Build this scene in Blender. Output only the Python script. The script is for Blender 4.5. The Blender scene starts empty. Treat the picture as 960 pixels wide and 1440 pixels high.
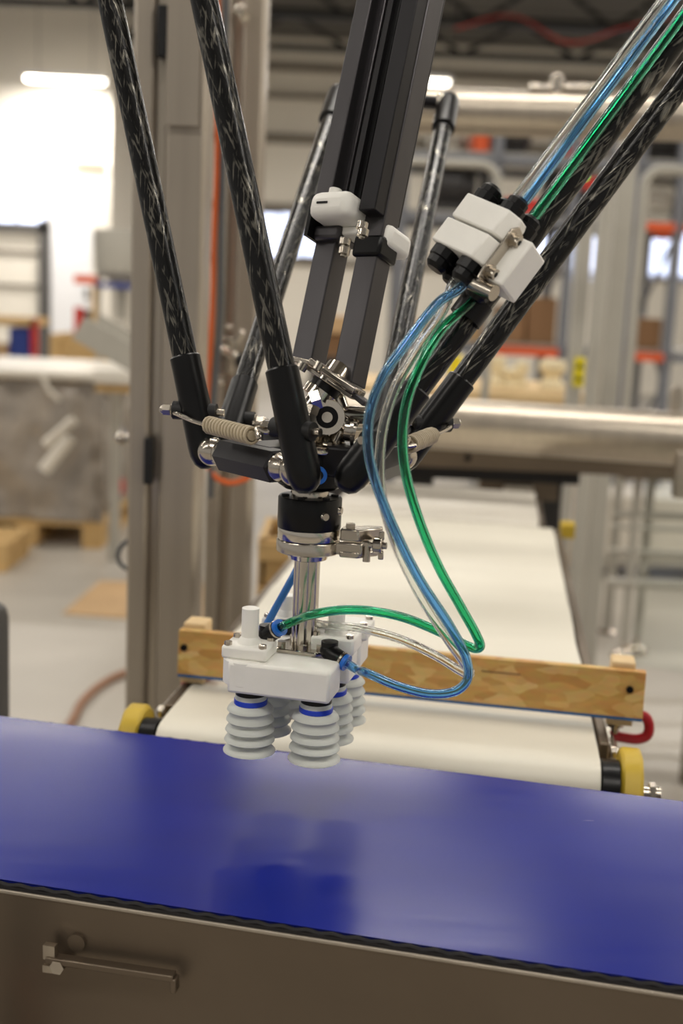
import bpy, bmesh, math, random
from mathutils import Vector, Matrix
random.seed(4)
scene = bpy.context.scene
col = scene.collection

# ------------------------------------------------------------------ camera
FPX, CAMZ, ROLL = 1700.0, 1.40, 0.045
PITCH = math.atan(305 / FPX)
FW = Vector((0, math.cos(PITCH), -math.sin(PITCH)))
_r0 = Vector((1, 0, 0)); _u0 = Vector((0, math.sin(PITCH), math.cos(PITCH)))
RT = _r0 * math.cos(ROLL) + _u0 * math.sin(ROLL)
UP = _u0 * math.cos(ROLL) - _r0 * math.sin(ROLL)
CAM = Vector((0, 0, CAMZ))
cam_d = bpy.data.cameras.new('camera'); cam = bpy.data.objects.new('camera', cam_d); col.objects.link(cam)
cam_d.sensor_fit = 'VERTICAL'; cam_d.sensor_height = 36.0; cam_d.sensor_width = 24.0
cam_d.lens = 36.0 * FPX / 1440.0
cam_d.clip_start = 0.02; cam_d.clip_end = 200
m = Matrix((RT, UP, -FW)).transposed().to_4x4(); m.translation = CAM
cam.matrix_world = m
cam_d.dof.use_dof = True; cam_d.dof.focus_distance = 1.06; cam_d.dof.aperture_fstop = 3.6
cam_d.dof.aperture_blades = 8
scene.camera = cam

# ------------------------------------------------------------------ world, exposure
w = bpy.data.worlds.new('world'); scene.world = w; w.use_nodes = True
bg = w.node_tree.nodes['Background']; bg.inputs[0].default_value = (1.0, 0.95, 0.88, 1); bg.inputs[1].default_value = 0.36
vs = scene.view_settings
vs.view_transform = 'Standard'; vs.look = 'None'; vs.gamma = 1; vs.exposure = 0.20; vs.use_curve_mapping = False

def area_light(name, loc, sx, sy, power, aim=None, color=(1.0, 0.945, 0.875), parent=None, spread=180):
    l = bpy.data.lights.new(name, 'AREA'); l.shape = 'RECTANGLE'; l.size = sx; l.size_y = sy
    l.energy = power; l.color = color; l.spread = math.radians(spread)
    o = bpy.data.objects.new(name, l); col.objects.link(o)
    if parent: o.parent = parent
    o.location = Vector(loc) - (parent.location if parent else Vector())
    if aim is not None:
        d = (Vector(aim) - Vector(loc)).normalized()
        o.rotation_euler = d.to_track_quat('-Z', 'Y').to_euler()
    return o

# ------------------------------------------------------------------ measuring helpers: a sight line cut at a real distance or height
def ray(x, y): return FW + RT * ((x - 480) / FPX) - UP * ((y - 720) / FPX)
def P(x, y, d): return CAM + ray(x, y) * d
def PZ(x, y, z):
    k = ray(x, y); return CAM + k * ((z - CAMZ) / k.z)
def PY(x, y, Y):
    k = ray(x, y); return CAM + k * (Y / k.y)
def depth(p): return (Vector(p) - CAM).dot(FW)

# ------------------------------------------------------------------ materials
def S(r, g, b):
    def c(v):
        v /= 255.0
        return v / 12.92 if v <= .04045 else ((v + .055) / 1.055) ** 2.4
    return (c(r), c(g), c(b), 1)
MATS = {}
def mat(name, c, rough=.5, metal=0, var=.12, scale=6.0, stretch=None, bump=0, coat=0, spec=.5, trans=0, ior=1.45, emit=0, rvar=0):
    m = bpy.data.materials.new(name); m.use_nodes = True; nt = m.node_tree; n = nt.nodes; L = nt.links
    b = n['Principled BSDF']
    b.inputs['Roughness'].default_value = rough; b.inputs['Metallic'].default_value = metal
    b.inputs['Coat Weight'].default_value = coat; b.inputs['Coat Roughness'].default_value = .08
    b.inputs['Specular IOR Level'].default_value = spec
    b.inputs['Transmission Weight'].default_value = trans; b.inputs['IOR'].default_value = ior
    tc = n.new('ShaderNodeTexCoord'); mp = n.new('ShaderNodeMapping'); L.new(tc.outputs['Object'], mp.inputs[0])
    if stretch: mp.inputs['Scale'].default_value = stretch
    nz = n.new('ShaderNodeTexNoise'); nz.inputs['Scale'].default_value = scale; nz.inputs['Detail'].default_value = 4
    L.new(mp.outputs[0], nz.inputs['Vector'])
    rp = n.new('ShaderNodeValToRGB'); e = rp.color_ramp.elements
    e[0].position = .3; e[1].position = .7
    e[0].color = tuple(x * (1 - var) for x in c[:3]) + (1,); e[1].color = tuple(min(1, x * (1 + var)) for x in c[:3]) + (1,)
    L.new(nz.outputs['Fac'], rp.inputs[0]); L.new(rp.outputs[0], b.inputs['Base Color'])
    if bump:
        bp = n.new('ShaderNodeBump'); bp.inputs['Strength'].default_value = bump; bp.inputs['Distance'].default_value = .002
        L.new(nz.outputs['Fac'], bp.inputs['Height']); L.new(bp.outputs[0], b.inputs['Normal'])
    if rvar:
        mr = n.new('ShaderNodeMapRange'); mr.inputs[3].default_value = max(0, rough - rvar); mr.inputs[4].default_value = min(1, rough + rvar)
        L.new(nz.outputs['Fac'], mr.inputs[0]); L.new(mr.outputs[0], b.inputs['Roughness'])
    if emit:
        L.new(rp.outputs[0], b.inputs['Emission Color']); b.inputs['Emission Strength'].default_value = emit
    MATS[name] = m
    return m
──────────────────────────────
__DESCRIPTION OF THE TASK__: Transcribe the whole listing, character for character, but not its images.

__SOLVED PROBLEM__:
Build this scene in Blender. Output only the Python script. The script is for Blender 4.5. The Blender scene starts empty. Treat the picture as 960 pixels wide and 1440 pixels high.
import bpy, bmesh, math, random
from mathutils import Vector, Matrix
random.seed(4)
scene = bpy.context.scene
col = scene.collection

# ------------------------------------------------------------------ camera
FPX, CAMZ, ROLL = 1700.0, 1.40, 0.045
PITCH = math.atan(305 / FPX)
FW = Vector((0, math.cos(PITCH), -math.sin(PITCH)))
_r0 = Vector((1, 0, 0)); _u0 = Vector((0, math.sin(PITCH), math.cos(PITCH)))
RT = _r0 * math.cos(ROLL) + _u0 * math.sin(ROLL)
UP = _u0 * math.cos(ROLL) - _r0 * math.sin(ROLL)
CAM = Vector((0, 0, CAMZ))
cam_d = bpy.data.cameras.new('camera'); cam = bpy.data.objects.new('camera', cam_d); col.objects.link(cam)
cam_d.sensor_fit = 'VERTICAL'; cam_d.sensor_height = 36.0; cam_d.sensor_width = 24.0
cam_d.lens = 36.0 * FPX / 1440.0
cam_d.clip_start = 0.02; cam_d.clip_end = 200
m = Matrix((RT, UP, -FW)).transposed().to_4x4(); m.translation = CAM
cam.matrix_world = m
cam_d.dof.use_dof = True; cam_d.dof.focus_distance = 1.06; cam_d.dof.aperture_fstop = 3.6
cam_d.dof.aperture_blades = 8
scene.camera = cam

# ------------------------------------------------------------------ world, exposure
w = bpy.data.worlds.new('world'); scene.world = w; w.use_nodes = True
bg = w.node_tree.nodes['Background']; bg.inputs[0].default_value = (1.0, 0.95, 0.88, 1); bg.inputs[1].default_value = 0.36
vs = scene.view_settings
vs.view_transform = 'Standard'; vs.look = 'None'; vs.gamma = 1; vs.exposure = 0.20; vs.use_curve_mapping = False

def area_light(name, loc, sx, sy, power, aim=None, color=(1.0, 0.945, 0.875), parent=None, spread=180):
    l = bpy.data.lights.new(name, 'AREA'); l.shape = 'RECTANGLE'; l.size = sx; l.size_y = sy
    l.energy = power; l.color = color; l.spread = math.radians(spread)
    o = bpy.data.objects.new(name, l); col.objects.link(o)
    if parent: o.parent = parent
    o.location = Vector(loc) - (parent.location if parent else Vector())
    if aim is not None:
        d = (Vector(aim) - Vector(loc)).normalized()
        o.rotation_euler = d.to_track_quat('-Z', 'Y').to_euler()
    return o

# ------------------------------------------------------------------ measuring helpers: a sight line cut at a real distance or height
def ray(x, y): return FW + RT * ((x - 480) / FPX) - UP * ((y - 720) / FPX)
def P(x, y, d): return CAM + ray(x, y) * d
def PZ(x, y, z):
    k = ray(x, y); return CAM + k * ((z - CAMZ) / k.z)
def PY(x, y, Y):
    k = ray(x, y); return CAM + k * (Y / k.y)
def depth(p): return (Vector(p) - CAM).dot(FW)

# ------------------------------------------------------------------ materials
def S(r, g, b):
    def c(v):
        v /= 255.0
        return v / 12.92 if v <= .04045 else ((v + .055) / 1.055) ** 2.4
    return (c(r), c(g), c(b), 1)
MATS = {}
def mat(name, c, rough=.5, metal=0, var=.12, scale=6.0, stretch=None, bump=0, coat=0, spec=.5, trans=0, ior=1.45, emit=0, rvar=0):
    m = bpy.data.materials.new(name); m.use_nodes = True; nt = m.node_tree; n = nt.nodes; L = nt.links
    b = n['Principled BSDF']
    b.inputs['Roughness'].default_value = rough; b.inputs['Metallic'].default_value = metal
    b.inputs['Coat Weight'].default_value = coat; b.inputs['Coat Roughness'].default_value = .08
    b.inputs['Specular IOR Level'].default_value = spec
    b.inputs['Transmission Weight'].default_value = trans; b.inputs['IOR'].default_value = ior
    tc = n.new('ShaderNodeTexCoord'); mp = n.new('ShaderNodeMapping'); L.new(tc.outputs['Object'], mp.inputs[0])
    if stretch: mp.inputs['Scale'].default_value = stretch
    nz = n.new('ShaderNodeTexNoise'); nz.inputs['Scale'].default_value = scale; nz.inputs['Detail'].default_value = 4
    L.new(mp.outputs[0], nz.inputs['Vector'])
    rp = n.new('ShaderNodeValToRGB'); e = rp.color_ramp.elements
    e[0].position = .3; e[1].position = .7
    e[0].color = tuple(x * (1 - var) for x in c[:3]) + (1,); e[1].color = tuple(min(1, x * (1 + var)) for x in c[:3]) + (1,)
    L.new(nz.outputs['Fac'], rp.inputs[0]); L.new(rp.outputs[0], b.inputs['Base Color'])
    if bump:
        bp = n.new('ShaderNodeBump'); bp.inputs['Strength'].default_value = bump; bp.inputs['Distance'].default_value = .002
        L.new(nz.outputs['Fac'], bp.inputs['Height']); L.new(bp.outputs[0], b.inputs['Normal'])
    if rvar:
        mr = n.new('ShaderNodeMapRange'); mr.inputs[3].default_value = max(0, rough - rvar); mr.inputs[4].default_value = min(1, rough + rvar)
        L.new(nz.outputs['Fac'], mr.inputs[0]); L.new(mr.outputs[0], b.inputs['Roughness'])
    if emit:
        L.new(rp.outputs[0], b.inputs['Emission Color']); b.inputs['Emission Strength'].default_value = emit
    MATS[name] = m
    return m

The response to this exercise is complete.